I'd still argue that the outcome of the whole BitKeeper thing was more what Larry McVoy seemed
to fear than what anybody else seemed to fear. BitMover worked out a lot of the fundamental
misunderstandings in version control through a lot of effort and made the results clear to a
programmer who had written off the entire concept before, but turned around and, in six weeks,
wrote a better replacement, at a cost to the community of a slight delay in the release of
2.6.12-rc1. I don't think it's a coincidence that the only person able at that point to write
a better version control system than BitKeeper was also the only person trying to write a
version control system who had extensive experience using BitKeeper.
On the other hand, the middle period, where people who could abide the license were using
BitKeeper, was awkward, because not everybody had perfect access to the development process.
So I'd say that 2002 started a hard time (albeit less hard than the time before without
significant tool support) that turned out very well in the end, rather than a good time that
went sour eventually.
Posted Feb 1, 2008 1:46 UTC (Fri) by giraffedata (subscriber, #1954)
[Link]
I agree.
It's easy to get the wrong idea about the Bitkeeper story in retrospect and believe it was an I-told-you-so event.
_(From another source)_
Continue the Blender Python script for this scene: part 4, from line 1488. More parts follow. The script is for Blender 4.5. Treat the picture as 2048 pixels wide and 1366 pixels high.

Actually, I remember Linus countering some of the anti-Bitkeeper argument in the beginning by saying, "Worst case, it gets taken away from us and I go back to what I'm doing now or write a replacement." The outcome was planned for.
The real opposition to Bitkeeper wasn't the practical concern of the license being withdrawn, but the political statement of the quintessential open source project endorsing closed source software.